An optical telegraph tower from the 19th century above Armiñón.

Then we both shook off our surprise and stood talking for a little while. He was only walking a section of the trail and would this time just go to Reinosa. Contrary to me, who had not been able to sleep much in my tent, he had camped most of the time and was not able to sleep in a hotel or other accommodations. He warned me about that there were almost no waymarks in Catalonia, but I believe he meant Navarre. Shortly after we had walked our separate ways, I remembered that I had forgotten to warn him about the extremely overgrown path full of thorny bushes just before we met.

View over Miranda de Ebro from a viewpoint above the town. Below is the old town, on the other side of the bridge and river is the newer part of the town.

Standing overlooking the flat area around Miranda de Ebro was an optical telegraph tower, which was the most interesting thing on this part of the trip. Peeking out from the tip of a wooded cliff, I could see the tower before I came to it. Crossing Castille y Leon there are 52 towers like this. I missed the waymarking on the way down from the tower and took a different route down before I stumbled into the trail again just before Armiñón. When I arrived in the village, I was tired, this being the third day in a row where I had walked over thirty kilometres. My feet did not feel very happy.

In a park in the new part of Miranda de Ebro, someone had dressed the trees in various kind of knitting.

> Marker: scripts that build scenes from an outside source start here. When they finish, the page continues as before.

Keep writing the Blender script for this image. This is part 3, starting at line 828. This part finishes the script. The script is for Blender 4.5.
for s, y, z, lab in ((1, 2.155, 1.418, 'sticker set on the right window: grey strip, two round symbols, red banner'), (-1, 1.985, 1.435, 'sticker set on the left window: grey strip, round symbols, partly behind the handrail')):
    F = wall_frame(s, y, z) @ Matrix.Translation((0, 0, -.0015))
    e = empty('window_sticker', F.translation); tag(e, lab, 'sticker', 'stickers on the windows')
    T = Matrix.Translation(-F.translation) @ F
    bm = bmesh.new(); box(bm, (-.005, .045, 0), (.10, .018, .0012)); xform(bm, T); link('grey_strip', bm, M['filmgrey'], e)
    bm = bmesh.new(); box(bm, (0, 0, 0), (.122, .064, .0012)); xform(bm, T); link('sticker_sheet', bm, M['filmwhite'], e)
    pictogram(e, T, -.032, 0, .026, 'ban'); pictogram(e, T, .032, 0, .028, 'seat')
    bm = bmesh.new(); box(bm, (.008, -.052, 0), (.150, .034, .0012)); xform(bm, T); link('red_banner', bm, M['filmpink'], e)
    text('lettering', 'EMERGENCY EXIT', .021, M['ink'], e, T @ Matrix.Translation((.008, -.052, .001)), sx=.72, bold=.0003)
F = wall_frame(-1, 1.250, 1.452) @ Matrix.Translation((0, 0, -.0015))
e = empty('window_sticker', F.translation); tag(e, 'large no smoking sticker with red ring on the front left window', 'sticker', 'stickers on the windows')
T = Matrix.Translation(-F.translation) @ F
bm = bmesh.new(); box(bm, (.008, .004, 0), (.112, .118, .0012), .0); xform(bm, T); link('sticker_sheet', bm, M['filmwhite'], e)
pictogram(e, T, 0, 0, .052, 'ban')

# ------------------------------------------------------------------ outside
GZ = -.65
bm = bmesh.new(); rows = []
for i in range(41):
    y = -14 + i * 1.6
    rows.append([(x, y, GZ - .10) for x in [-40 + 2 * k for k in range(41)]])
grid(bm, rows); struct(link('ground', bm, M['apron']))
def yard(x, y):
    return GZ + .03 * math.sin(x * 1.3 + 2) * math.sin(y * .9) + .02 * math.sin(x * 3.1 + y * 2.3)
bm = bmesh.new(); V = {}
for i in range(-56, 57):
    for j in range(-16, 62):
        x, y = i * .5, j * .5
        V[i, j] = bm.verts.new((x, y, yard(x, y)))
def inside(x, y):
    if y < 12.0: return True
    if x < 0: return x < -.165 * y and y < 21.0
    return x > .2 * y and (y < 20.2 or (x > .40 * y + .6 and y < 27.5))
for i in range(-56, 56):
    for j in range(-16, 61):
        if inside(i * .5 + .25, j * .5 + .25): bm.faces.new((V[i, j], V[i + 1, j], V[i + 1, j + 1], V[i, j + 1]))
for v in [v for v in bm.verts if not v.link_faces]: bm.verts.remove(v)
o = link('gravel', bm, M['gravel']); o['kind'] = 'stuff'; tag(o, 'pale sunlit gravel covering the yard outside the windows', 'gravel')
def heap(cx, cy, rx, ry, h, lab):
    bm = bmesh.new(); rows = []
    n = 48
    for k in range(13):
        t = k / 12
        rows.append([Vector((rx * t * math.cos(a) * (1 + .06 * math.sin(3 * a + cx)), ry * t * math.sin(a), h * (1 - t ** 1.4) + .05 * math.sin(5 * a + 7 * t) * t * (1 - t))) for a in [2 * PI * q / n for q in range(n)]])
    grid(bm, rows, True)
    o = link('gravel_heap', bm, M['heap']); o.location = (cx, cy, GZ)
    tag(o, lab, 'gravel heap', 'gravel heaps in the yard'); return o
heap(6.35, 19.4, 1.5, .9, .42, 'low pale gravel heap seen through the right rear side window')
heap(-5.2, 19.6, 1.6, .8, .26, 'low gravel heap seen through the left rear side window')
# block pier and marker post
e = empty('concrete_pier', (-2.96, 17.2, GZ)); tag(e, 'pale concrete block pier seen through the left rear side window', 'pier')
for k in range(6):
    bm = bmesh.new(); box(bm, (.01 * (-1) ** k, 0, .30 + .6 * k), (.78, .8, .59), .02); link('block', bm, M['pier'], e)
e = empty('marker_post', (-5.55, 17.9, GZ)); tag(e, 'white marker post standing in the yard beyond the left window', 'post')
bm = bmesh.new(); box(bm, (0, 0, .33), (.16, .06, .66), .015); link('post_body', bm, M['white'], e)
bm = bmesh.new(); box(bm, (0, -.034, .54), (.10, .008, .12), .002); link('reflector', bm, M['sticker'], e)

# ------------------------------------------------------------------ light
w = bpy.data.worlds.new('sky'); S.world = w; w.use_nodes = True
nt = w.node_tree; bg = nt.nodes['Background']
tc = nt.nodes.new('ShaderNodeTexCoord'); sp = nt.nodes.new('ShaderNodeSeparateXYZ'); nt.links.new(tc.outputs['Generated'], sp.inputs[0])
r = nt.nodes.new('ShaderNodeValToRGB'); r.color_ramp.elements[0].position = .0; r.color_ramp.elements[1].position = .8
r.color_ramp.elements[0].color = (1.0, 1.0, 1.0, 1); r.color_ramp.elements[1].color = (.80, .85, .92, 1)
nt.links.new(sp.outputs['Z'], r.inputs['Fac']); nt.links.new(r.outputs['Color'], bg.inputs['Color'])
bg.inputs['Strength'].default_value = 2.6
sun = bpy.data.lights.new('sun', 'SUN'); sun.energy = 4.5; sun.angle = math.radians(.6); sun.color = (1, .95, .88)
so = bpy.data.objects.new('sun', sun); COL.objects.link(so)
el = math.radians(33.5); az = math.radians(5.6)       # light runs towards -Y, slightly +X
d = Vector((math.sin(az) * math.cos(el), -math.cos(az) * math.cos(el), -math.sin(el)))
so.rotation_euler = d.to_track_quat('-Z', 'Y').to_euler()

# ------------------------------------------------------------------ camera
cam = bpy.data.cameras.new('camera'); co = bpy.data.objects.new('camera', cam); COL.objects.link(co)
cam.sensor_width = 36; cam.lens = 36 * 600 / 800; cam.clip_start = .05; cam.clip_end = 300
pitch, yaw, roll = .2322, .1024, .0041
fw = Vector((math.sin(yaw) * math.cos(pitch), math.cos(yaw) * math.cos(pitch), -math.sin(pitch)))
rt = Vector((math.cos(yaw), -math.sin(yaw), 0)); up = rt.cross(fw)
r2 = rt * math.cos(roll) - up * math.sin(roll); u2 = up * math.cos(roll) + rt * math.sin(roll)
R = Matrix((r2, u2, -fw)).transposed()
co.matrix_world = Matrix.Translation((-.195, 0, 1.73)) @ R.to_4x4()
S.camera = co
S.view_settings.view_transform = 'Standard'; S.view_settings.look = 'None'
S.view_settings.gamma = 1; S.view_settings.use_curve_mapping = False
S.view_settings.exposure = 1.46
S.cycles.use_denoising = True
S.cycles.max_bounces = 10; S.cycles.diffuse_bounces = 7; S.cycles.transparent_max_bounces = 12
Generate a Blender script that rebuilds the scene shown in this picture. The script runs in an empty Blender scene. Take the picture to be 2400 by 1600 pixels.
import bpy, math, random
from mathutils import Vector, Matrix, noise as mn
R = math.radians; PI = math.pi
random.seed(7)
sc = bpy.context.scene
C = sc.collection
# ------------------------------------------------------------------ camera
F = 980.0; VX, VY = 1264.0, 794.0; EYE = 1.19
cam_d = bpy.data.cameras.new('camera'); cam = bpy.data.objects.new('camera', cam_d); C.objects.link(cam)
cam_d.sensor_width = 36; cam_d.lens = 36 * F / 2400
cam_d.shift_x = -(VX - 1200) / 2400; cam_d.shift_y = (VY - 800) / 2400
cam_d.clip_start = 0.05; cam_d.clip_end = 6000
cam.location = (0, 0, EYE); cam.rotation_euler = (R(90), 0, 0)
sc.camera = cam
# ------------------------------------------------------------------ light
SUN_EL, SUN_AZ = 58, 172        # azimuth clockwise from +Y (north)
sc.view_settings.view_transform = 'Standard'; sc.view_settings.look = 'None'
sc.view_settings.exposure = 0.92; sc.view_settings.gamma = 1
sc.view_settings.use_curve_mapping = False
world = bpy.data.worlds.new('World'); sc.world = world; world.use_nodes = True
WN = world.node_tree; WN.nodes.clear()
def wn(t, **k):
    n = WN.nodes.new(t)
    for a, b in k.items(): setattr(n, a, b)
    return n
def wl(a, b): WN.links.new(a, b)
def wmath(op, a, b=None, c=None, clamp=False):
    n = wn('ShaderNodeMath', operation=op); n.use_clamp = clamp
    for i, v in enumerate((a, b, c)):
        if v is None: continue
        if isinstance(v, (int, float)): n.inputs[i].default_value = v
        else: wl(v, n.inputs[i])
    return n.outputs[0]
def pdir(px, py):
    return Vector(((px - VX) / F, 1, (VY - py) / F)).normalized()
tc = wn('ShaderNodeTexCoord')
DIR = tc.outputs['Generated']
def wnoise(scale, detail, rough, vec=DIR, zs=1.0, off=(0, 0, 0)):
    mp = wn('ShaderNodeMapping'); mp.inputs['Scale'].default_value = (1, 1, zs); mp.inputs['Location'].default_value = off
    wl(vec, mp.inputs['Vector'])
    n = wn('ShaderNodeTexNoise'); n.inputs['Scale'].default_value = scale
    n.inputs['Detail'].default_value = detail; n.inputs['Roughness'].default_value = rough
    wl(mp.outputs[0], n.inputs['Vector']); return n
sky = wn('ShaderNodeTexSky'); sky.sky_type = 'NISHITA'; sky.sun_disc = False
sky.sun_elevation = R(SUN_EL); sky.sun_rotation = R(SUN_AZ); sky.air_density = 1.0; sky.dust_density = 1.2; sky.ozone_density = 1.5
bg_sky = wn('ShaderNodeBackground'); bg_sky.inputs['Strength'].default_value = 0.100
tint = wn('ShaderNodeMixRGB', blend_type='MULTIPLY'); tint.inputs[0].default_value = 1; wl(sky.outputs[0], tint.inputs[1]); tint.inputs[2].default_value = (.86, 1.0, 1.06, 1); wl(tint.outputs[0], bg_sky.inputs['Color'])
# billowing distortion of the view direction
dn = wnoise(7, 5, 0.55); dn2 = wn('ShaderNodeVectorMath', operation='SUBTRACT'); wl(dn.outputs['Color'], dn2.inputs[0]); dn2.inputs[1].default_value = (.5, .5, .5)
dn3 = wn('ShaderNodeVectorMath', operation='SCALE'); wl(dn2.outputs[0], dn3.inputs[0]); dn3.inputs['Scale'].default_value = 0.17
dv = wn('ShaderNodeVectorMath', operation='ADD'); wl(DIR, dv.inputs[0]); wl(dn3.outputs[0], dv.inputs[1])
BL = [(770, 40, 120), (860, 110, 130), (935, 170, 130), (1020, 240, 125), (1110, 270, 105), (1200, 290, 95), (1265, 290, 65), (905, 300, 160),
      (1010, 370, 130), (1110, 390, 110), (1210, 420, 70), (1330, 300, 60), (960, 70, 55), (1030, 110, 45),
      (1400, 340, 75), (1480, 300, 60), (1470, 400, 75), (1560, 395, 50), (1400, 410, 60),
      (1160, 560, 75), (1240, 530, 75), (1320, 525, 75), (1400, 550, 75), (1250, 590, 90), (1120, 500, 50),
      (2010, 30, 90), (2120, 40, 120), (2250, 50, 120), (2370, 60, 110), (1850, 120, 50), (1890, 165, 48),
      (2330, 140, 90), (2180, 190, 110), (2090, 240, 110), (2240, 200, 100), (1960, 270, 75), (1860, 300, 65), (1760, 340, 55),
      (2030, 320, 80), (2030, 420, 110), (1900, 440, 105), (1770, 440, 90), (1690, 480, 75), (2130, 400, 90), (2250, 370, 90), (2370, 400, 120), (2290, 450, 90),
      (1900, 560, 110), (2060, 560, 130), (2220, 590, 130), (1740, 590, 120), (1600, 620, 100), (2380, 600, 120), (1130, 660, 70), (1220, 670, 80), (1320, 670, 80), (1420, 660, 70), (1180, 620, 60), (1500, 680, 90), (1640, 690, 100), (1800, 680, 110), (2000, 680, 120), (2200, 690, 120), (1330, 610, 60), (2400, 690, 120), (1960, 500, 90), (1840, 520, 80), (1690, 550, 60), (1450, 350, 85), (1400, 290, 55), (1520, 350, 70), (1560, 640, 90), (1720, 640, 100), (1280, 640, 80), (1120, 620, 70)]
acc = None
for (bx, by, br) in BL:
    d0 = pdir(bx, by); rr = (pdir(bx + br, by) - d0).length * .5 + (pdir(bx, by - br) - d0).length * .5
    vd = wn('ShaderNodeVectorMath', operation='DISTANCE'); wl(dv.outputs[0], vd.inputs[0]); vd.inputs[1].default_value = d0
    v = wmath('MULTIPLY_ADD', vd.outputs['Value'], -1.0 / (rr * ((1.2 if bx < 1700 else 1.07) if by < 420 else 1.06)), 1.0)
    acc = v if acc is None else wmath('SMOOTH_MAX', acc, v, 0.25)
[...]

In Miranda de Ebro, I got a room at the Hospederia el Convento, a slightly more expensive option than originally desired, but I did not want to spent too much time and effort looking around for a better alternative. Better to walk around in the town afterwards instead and look at the town life. It was a welcome break from the otherwise lonesome walk on the trail. I had a nice afternoon and evening in the town. For dinner, I took a tapas round, walked from place to place and ate small delicacies. It was a good end of the day.